Stanley Baldwin in May 1923, a few months before he was forced to resign. PA Archive

Conservative leader Stanley Baldwin had fought the campaign on tariff reform, anathema to liberal free trade principles, and the Liberals and Labour combined to defeat the Conservative King’s speech in early 1924.

Labour formed a minority government with Liberal support, which governed successfully in 1924 for nine months with Labour leader Ramsay MacDonald as prime minister. However, the Liberal party came to think that the Labour government was unduly influenced by the communist left and it supported a vote of no confidence on October 8 that year.
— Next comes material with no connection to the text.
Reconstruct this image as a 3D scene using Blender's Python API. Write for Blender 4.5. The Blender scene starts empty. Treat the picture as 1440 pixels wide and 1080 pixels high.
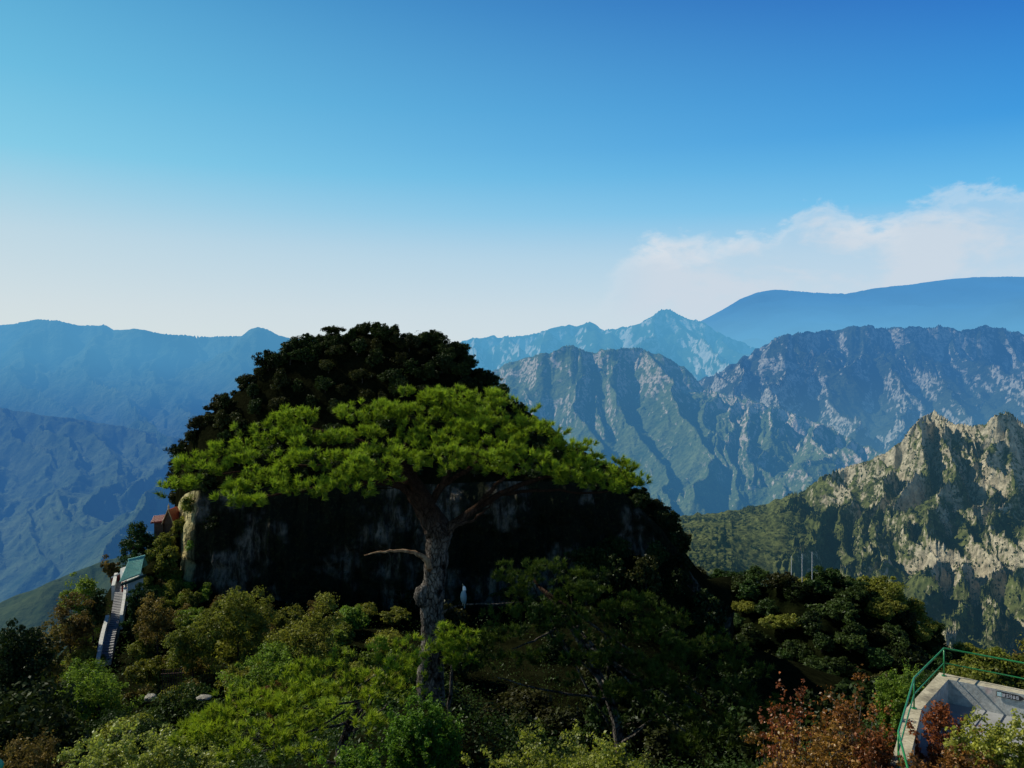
import bpy, math, random
import numpy as np
from mathutils import Vector, Matrix

PI = math.pi
R = math.radians
FOC = 1130.0          # focal length in photo pixels (1440 wide)
CX, HY = 720.0, 520.0  # principal column and horizon row
scene = bpy.context.scene
col = scene.collection

SUN_AZ = R(67)        # to the left of the view axis (+Y)
SUN_EL = R(42)

def at(px, py, Y):
    """photo pixel + depth -> world point (camera at the origin looking along +Y)"""
    return Vector(((px - CX) / FOC * Y, Y, (HY - py) / FOC * Y))

# ------------------------------------------------------------------ naming
def tag(o, label=None, cat=None, group=None, kind=None):
    if label: o['label'] = label
    if cat: o['category'] = cat
    if group: o['group'] = group
    if kind: o['kind'] = kind
    return o

def empty(name, loc=(0, 0, 0), rz=0.0):
    o = bpy.data.objects.new(name, None)
    col.objects.link(o)
    o.location = loc
    o.rotation_euler = (0, 0, rz)
    o.empty_display_size = 0.3
    return o

def link(name, me, parent=None):
    o = bpy.data.objects.new(name, me)
    col.objects.link(o)
    if parent is not None: o.parent = parent
    return o

def copy_tree(o, parent=None):
    c = o.copy()
    col.objects.link(c)
    if parent is not None: c.parent = parent
    for ch in list(o.children):
        copy_tree(ch, c)
    return c

# ------------------------------------------------------------------ mesh from arrays
def np_mesh(name, V, F, mats, attrs=None, smooth=False, midx=None):
    """V (n,3); F (m,k) with constant k or list of arrays with different k"""
    me = bpy.data.meshes.new(name)
    V = np.asarray(V, dtype=np.float32)
    blocks = F if isinstance(F, list) else [F]
    blocks = [np.asarray(b, dtype=np.int32) for b in blocks if len(b)]
    nl = sum(b.size for b in blocks); nf = sum(len(b) for b in blocks)
    me.vertices.add(len(V)); me.vertices.foreach_set('co', V.ravel())
    me.loops.add(nl); me.polygons.add(nf)
    me.loops.foreach_set('vertex_index', np.concatenate([b.ravel() for b in blocks]))
    tot = np.concatenate([np.full(len(b), b.shape[1], np.int32) for b in blocks])
    st = np.concatenate([[0], np.cumsum(tot)[:-1]]).astype(np.int32)
    me.polygons.foreach_set('loop_start', st)
    me.polygons.foreach_set('loop_total', tot)
    me.polygons.foreach_set('use_smooth', np.full(nf, smooth, dtype=bool))
    if midx is not None: me.polygons.foreach_set('material_index', np.asarray(midx, dtype=np.int32))
    for k, a in (attrs or {}).items():
        at_ = me.attributes.new(k, 'FLOAT', 'POINT')
        at_.data.foreach_set('value', np.asarray(a, dtype=np.float32))
    for m in (mats if isinstance(mats, (list, tuple)) else [mats]):
        me.materials.append(m)
    me.update(calc_edges=True)
    me.validate()
    return me

class MB:
    """collects simple solids; build() links them as one mesh"""
    def __init__(s): s.v = []; s.f = []
    def add(s, vs, fs):
        b = len(s.v); s.v += [tuple(v) for v in vs]; s.f += [tuple(i + b for i in f) for f in fs]
    def box(s, c, size, rz=0, tilt=None):
        x, y, z = [q / 2 for q in size]
        M = Matrix.Rotation(rz, 3, 'Z')
        if tilt is not None: M = M @ tilt
        vs = [Vector(c) + M @ Vector((sx * x, sy * y, sz * z)) for sx in (-1, 1) for sy in (-1, 1) for sz in (-1, 1)]
        s.add(vs, [(0, 1, 3, 2), (4, 6, 7, 5), (0, 4, 5, 1), (2, 3, 7, 6), (0, 2, 6, 4), (1, 5, 7, 3)])
    def prism(s, pts, z0, z1):
        n = len(pts)
        zz0 = z0 if hasattr(z0, '__len__') else [z0] * n
        zz1 = z1 if hasattr(z1, '__len__') else [z1] * n
        vs = [(p[0], p[1], zz0[i]) for i, p in enumerate(pts)] + [(p[0], p[1], zz1[i]) for i, p in enumerate(pts)]
        fs = [tuple(range(n - 1, -1, -1)), tuple(range(n, 2 * n))]
        fs += [(i, (i + 1) % n, n + (i + 1) % n, n + i) for i in range(n)]
        s.add(vs, fs)
    def tube(s, pts, rad, n=8, cap=True):
        pts = [Vector(p) for p in pts]
        rad = rad if hasattr(rad, '__len__') else [rad] * len(pts)
        base = len(s.v); up = Vector((0.13, 0.21, 0.97)); prev = None
        for i, p in enumerate(pts):
            t = (pts[min(i + 1, len(pts) - 1)] - pts[max(i - 1, 0)]).normalized()
            if prev is None:
                a = t.cross(up)
                if a.length < 0.05: a = t.cross(Vector((1, 0, 0)))
                a.normalize()
            else:
                a = (prev - t * prev.dot(t)).normalized()
            prev = a; b = t.cross(a)
            for k in range(n):
                w = 2 * PI * k / n
                s.v.append(tuple(p + (a * math.cos(w) + b * math.sin(w)) * rad[i]))
        for i in range(len(pts) - 1):
            for k in range(n):
                k2 = (k + 1) % n
                s.f.append((base + i * n + k, base + i * n + k2, base + (i + 1) * n + k2, base + (i + 1) * n + k))
        if cap:
            s.f.append(tuple(base + k for k in range(n - 1, -1, -1)))
            s.f.append(tuple(base + (len(pts) - 1) * n + k for k in range(n)))
    def mesh(s, name, m, smooth=False):
        me = bpy.data.meshes.new(name)
        me.from_pydata(s.v, [], s.f)
        for q in (m if isinstance(m, (list, tuple)) else [m]): me.materials.append(q)
        if smooth: me.polygons.foreach_set('use_smooth', [True] * len(me.polygons))
        me.update()
        return me
    def build(s, name, m, parent=None, smooth=False, bevel=0):
        o = link(name, s.mesh(name, m, smooth), parent)
        if bevel:
            b = o.modifiers.new('bevel', 'BEVEL'); b.width = bevel; b.segments = 2; b.limit_method = 'ANGLE'
        return o

# ------------------------------------------------------------------ noise
def _hash(ix, iy, s=0.0):
    h = np.sin(ix * 127.1 + iy * 311.7 + s * 74.7) * 43758.5453
    return h - np.floor(h)

def vnoise(x, y, s=0.0):
    ix = np.floor(x); iy = np.floor(y); fx = x - ix; fy = y - iy
    u = fx * fx * fx * (fx * (fx * 6 - 15) + 10); v = fy * fy * fy * (fy * (fy * 6 - 15) + 10)
    a = _hash(ix, iy, s); b = _hash(ix + 1, iy, s); c = _hash(ix, iy + 1, s); d = _hash(ix + 1, iy + 1, s)
    return (a + (b - a) * u + (c - a) * v + (a - b - c + d) * u * v) * 2 - 1

def fbm(x, y, o=5, s=0.0, gain=0.5, ridged=False):
    r = np.zeros_like(x); a = 1.0; t = 0.0
    for i in range(o):
        n = vnoise(x, y, s + i * 3.1)
        if ridged: n = 1 - 2 * np.abs(n)
        r += a * n; t += a; a *= gain
        x, y = x * 1.62 - y * 1.18 + 5.3, x * 1.18 + y * 1.62 - 2.7
    return r / t

def gully(px, py, dx, dy, s=0.0):
    """stripes of noise that run along a direction: one octave of erosion gullies (value and gradient)"""
    ix = np.floor(px); iy = np.floor(py); fx = px - ix; fy = py - iy
    va = np.zeros_like(px); gx = np.zeros_like(px); gy = np.zeros_like(px); wt = np.zeros_like(px)
    for i in range(-2, 2):
        for j in range(-2, 2):
            hx = _hash(ix - i, iy - j, s) * 0.5; hy = _hash(ix - i, iy - j, s + 9.0) * 0.5
            qx = fx + i - hx; qy = fy + j - hy
            w = np.exp(-(qx * qx + qy * qy) * 2.0); wt += w
            m = (qx * dx + qy * dy) * 2 * PI
            sn = np.sin(m)
            va += w * np.cos(m); gx -= w * sn * dx; gy -= w * sn * dy
    return va / wt, gx / wt, gy / wt

def sstep(a, b, x):
    t = np.clip((x - a) / (b - a), 0, 1)
    return t * t * (3 - 2 * t)

# ------------------------------------------------------------------ materials
def newmat(name):
    m = bpy.data.materials.new(name); m.use_nodes = True
    nt = m.node_tree; nt.nodes.clear()
    out = nt.nodes.new('ShaderNodeOutputMaterial')
    return m, nt, out

class NT:
    def __init__(s, nt): s.nt = nt
    def n(s, t, **kw):
        nd = s.nt.nodes.new(t)
        for k, v in kw.items():
            if k.startswith('i_'):
                key = k[2:]
                key = int(key) if key.isdigit() else key.replace('_', ' ')
                s.set(nd.inputs[key], v)
            else: setattr(nd, k, v)
        return nd
    def set(s, sock, v):
        if isinstance(v, bpy.types.NodeSocket): s.nt.links.new(v, sock)
        else: sock.default_value = v
    def math(s, op, a, b=None, c=None, clamp=False):
        nd = s.nt.nodes.new('ShaderNodeMath'); nd.operation = op; nd.use_clamp = clamp
        for i, v in enumerate((a, b, c)):
            if v is not None: s.set(nd.inputs[i], v)
        return nd.outputs[0]
    def mix(s, f, a, b, t='RGBA', blend='MIX'):
        nd = s.nt.nodes.new('ShaderNodeMix'); nd.data_type = t; nd.blend_type = blend
        s.set(nd.inputs[0], f)
        ia, ib = (6, 7) if t == 'RGBA' else (2, 3)
        s.set(nd.inputs[ia], a); s.set(nd.inputs[ib], b)
        return nd.outputs[2 if t == 'RGBA' else 0]
    def ramp(s, f, stops, interp='LINEAR'):
        nd = s.nt.nodes.new('ShaderNodeValToRGB'); cr = nd.color_ramp; cr.interpolation = interp
        while len(cr.elements) < len(stops): cr.elements.new(0.5)
        for e, (p, c) in zip(cr.elements, stops):
            e.position = p; e.color = (c if hasattr(c, '__len__') else (c, c, c)) + ((1,) if not hasattr(c, '__len__') or len(c) == 3 else ())
        s.set(nd.inputs[0], f)
        return nd.outputs[0]
    def noise(s, vec, scale, detail=4, rough=0.55, dist=0.0, dim='3D'):
        nd = s.nt.nodes.new('ShaderNodeTexNoise'); nd.noise_dimensions = dim
        if vec is not None: s.set(nd.inputs['Vector'], vec)
        nd.inputs['Scale'].default_value = scale; nd.inputs['Detail'].default_value = detail
        nd.inputs['Roughness'].default_value = rough; nd.inputs['Distortion'].default_value = dist
        return nd.outputs[0]
    def maprange(s, v, a, b, c, d, smooth=False):
        nd = s.nt.nodes.new('ShaderNodeMapRange'); nd.interpolation_type = 'SMOOTHSTEP' if smooth else 'LINEAR'
        s.set(nd.inputs[0], v)
        for i, q in zip((1, 2, 3, 4), (a, b, c, d)): s.set(nd.inputs[i], q)
        return nd.outputs[0]

def c3(r, g, b): return (r, g, b, 1.0)
def srgb(r, g, b):
    f = lambda u: ((u / 255 + 0.055) / 1.055) ** 2.4 if u > 10 else u / 255 / 12.92
    return (f(r), f(g), f(b))

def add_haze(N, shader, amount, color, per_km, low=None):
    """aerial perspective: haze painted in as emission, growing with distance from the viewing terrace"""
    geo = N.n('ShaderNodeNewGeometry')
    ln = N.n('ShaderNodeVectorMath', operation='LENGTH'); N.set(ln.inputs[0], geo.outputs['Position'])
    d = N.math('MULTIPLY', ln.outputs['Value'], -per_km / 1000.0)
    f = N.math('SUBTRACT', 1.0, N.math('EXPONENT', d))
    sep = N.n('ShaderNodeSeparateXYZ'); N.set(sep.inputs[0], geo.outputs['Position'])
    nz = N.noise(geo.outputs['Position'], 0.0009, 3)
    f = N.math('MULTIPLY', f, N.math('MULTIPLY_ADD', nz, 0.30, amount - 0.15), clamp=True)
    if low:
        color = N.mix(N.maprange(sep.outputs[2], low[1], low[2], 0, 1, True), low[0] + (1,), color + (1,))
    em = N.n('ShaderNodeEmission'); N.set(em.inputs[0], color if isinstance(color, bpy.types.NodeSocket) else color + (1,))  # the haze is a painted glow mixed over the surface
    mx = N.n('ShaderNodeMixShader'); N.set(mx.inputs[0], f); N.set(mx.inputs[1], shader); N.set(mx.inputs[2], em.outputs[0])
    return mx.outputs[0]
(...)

This inevitably led to a general election. The Conservatives won a thumping majority and the Liberals were reduced to just 40 seats, from which they’ve never really recovered.

Lessons from history

Although the situations in 1886, 1892 and 1923 were very different to the one May faces today, they do suggest some parallels. In 1886 and 1893, the political legitimacy of the confidence and supply arrangement was questioned on a number of grounds.

The widespread sense that the DUP, a small, exclusively Northern Irish party, should not have such influence recalls the argument made by the jurist A V Dicey in the 1880s and 90s that Gladstone had allowed the Irish minority to dictate to the English majority. The Conservative party also condemned the Liberal alliance with the Irish nationalists back then as immoral and an alliance with criminality and terror. The morality of the deal with the DUP has also been questioned, though on largely different grounds.
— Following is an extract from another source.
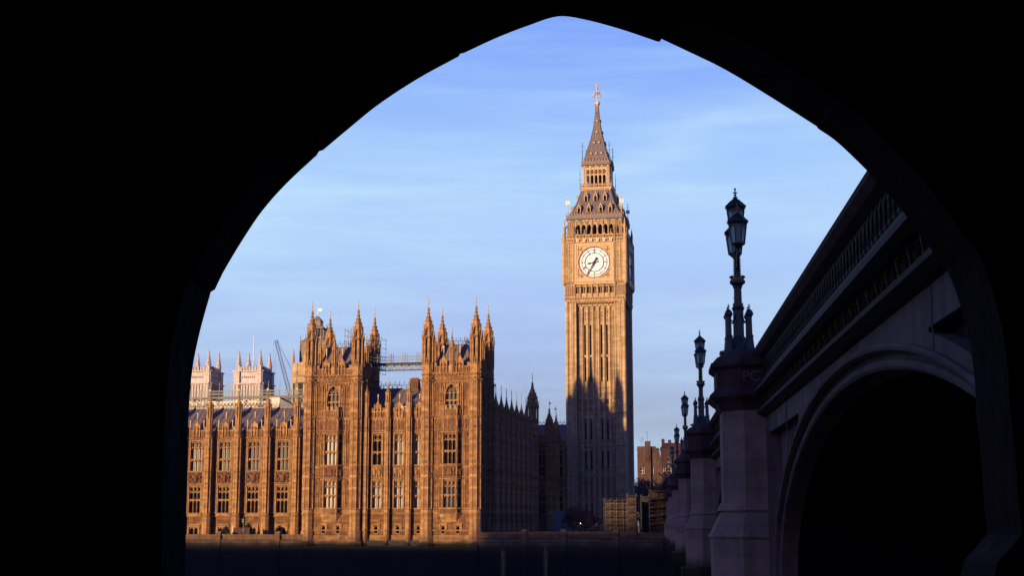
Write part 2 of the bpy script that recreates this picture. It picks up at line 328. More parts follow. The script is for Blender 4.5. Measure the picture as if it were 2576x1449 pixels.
def arch(x0, x1, zs, zt, n=5):
    """Pointed arch from (x0,zs) over the apex to (x1,zs)."""
    w = (x1 - x0) / 2; h = zt - zs; am = R(62); L = []
    for i in range(n + 1):
        a = am * i / n
        L.append((x0 + w * (1 - math.cos(a)) / (1 - math.cos(am)), zs + h * math.sin(a) / math.sin(am)))
    return L + [(x1 - (x - x0), z) for x, z in reversed(L[:-1])]
def arch_head(mb, x0, x1, zs, zt, ztop, y0, y1, n=4):
    """Stone filling between a pointed arch and the square head above it."""
    A = arch(x0, x1, zs, zt, n); k = len(A) // 2
    mb.prism([(x0, ztop)] + A[:k + 1] + [(A[k][0], ztop)], y0, y1)
    mb.prism([(A[k][0], ztop)] + A[k:] + [(x1, ztop)], y0, y1)
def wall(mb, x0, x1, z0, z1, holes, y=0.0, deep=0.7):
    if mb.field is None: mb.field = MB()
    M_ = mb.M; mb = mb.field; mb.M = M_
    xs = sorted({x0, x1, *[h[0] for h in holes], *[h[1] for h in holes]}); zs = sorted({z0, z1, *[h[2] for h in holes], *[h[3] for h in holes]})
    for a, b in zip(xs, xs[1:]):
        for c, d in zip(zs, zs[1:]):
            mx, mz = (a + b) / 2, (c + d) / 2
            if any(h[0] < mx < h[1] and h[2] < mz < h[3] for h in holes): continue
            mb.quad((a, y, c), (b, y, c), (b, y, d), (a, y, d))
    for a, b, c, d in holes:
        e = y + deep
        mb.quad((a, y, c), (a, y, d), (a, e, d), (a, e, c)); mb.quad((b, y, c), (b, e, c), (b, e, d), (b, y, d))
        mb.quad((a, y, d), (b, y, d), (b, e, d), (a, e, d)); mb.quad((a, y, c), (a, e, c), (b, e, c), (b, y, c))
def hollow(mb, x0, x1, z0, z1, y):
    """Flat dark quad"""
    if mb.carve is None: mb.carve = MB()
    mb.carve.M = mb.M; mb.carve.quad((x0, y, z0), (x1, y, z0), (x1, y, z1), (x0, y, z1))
def mould(mb, x0, x1, z, h=0.22, d=0.22, y=0.0, teeth=0.0):
    mb.add([(x0, y, z), (x0, y - d * 0.35, z + h * 0.15), (x0, y - d, z + h * 0.55), (x0, y - d, z + h * 0.8), (x0, y, z + h),
            (x1, y, z), (x1, y - d * 0.35, z + h * 0.15), (x1, y - d, z + h * 0.55), (x1, y - d, z + h * 0.8), (x1, y, z + h)],
           [(0, 5, 6, 1), (1, 6, 7, 2), (2, 7, 8, 3), (3, 8, 9, 4), (0, 1, 2, 3, 4), (9, 8, 7, 6, 5)])
    if teeth: hollow(mb, x0, x1, z - .22, z + .02, y - .012)
    if teeth:
        n = max(1, int((x1 - x0) / teeth)); s = (x1 - x0) / n
        for i in range(n):
            c = x0 + s * (i + 0.5)
            mb.box(c - 0.09, c + 0.09, y - d * 0.75, y, z - 0.15, z + 0.04)
def ribs(mb, x0, x1, z0, z1, n, w=0.09, d=0.10, y=0.0, heads=True):
    """Blind tracery: n panels parted by upright ribs, each with a small pointed head."""
    s = (x1 - x0) / n; hollow(mb, x0, x1, z0, z1, y - .008)
    for i in range(n + 1): mb.box(x0 + s * i - w / 2, x0 + s * i + w / 2, y - d, y, z0, z1)
    if heads:
        h = min(s * 0.75, (z1 - z0) * 0.35)
        for i in range(n): arch_head(mb, x0 + s * i + w / 2, x0 + s * (i + 1) - w / 2, z1 - h, z1 - 0.08, z1 - 0.002, y - d * 0.8, y, 3)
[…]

Potentially more serious are the consequences, both political and legal, for the Good Friday Agreement, which demands political neutrality from the British government regarding power-sharing in Northern Ireland. As such, the DUP’s determination to keep Labour leader Jeremy Corbyn out of Number 10 makes it likely May will get her Queen’s speech approved by the Commons. But it is unlikely that this will lead to a period of strong and stable government.
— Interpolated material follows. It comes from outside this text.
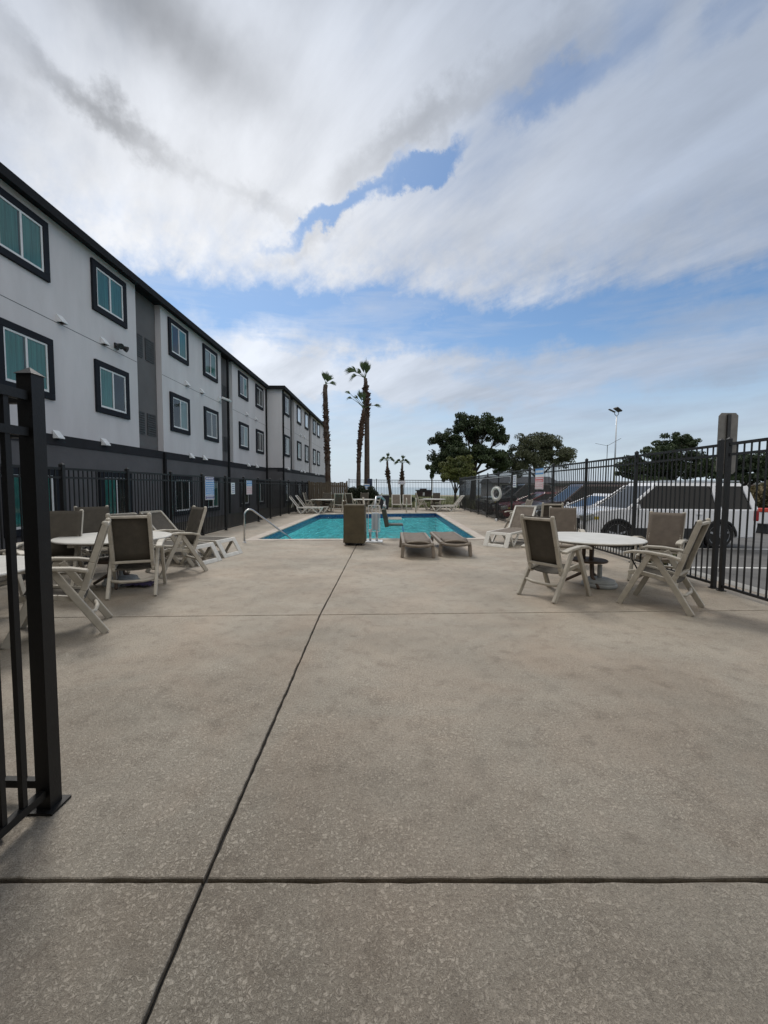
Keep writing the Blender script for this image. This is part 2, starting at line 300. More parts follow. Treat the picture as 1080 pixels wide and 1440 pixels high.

The historical examples suggest that forming a government off the back of a Queen’s speech defeat does not lead to effective government in the medium term. With the demise of UKIP, May is advantaged by the relative unity of the right and, despite talk of the return of two-party politics, the continued fragmentation of the left. The Labour party, having recovered something of its capacity for unity and loyalty, should focus on winning the next general election. If they are to make a genuine stab at restoring UK social democracy, they’ll want to start the task with a comfortable majority for their first Queen’s speech since 2009.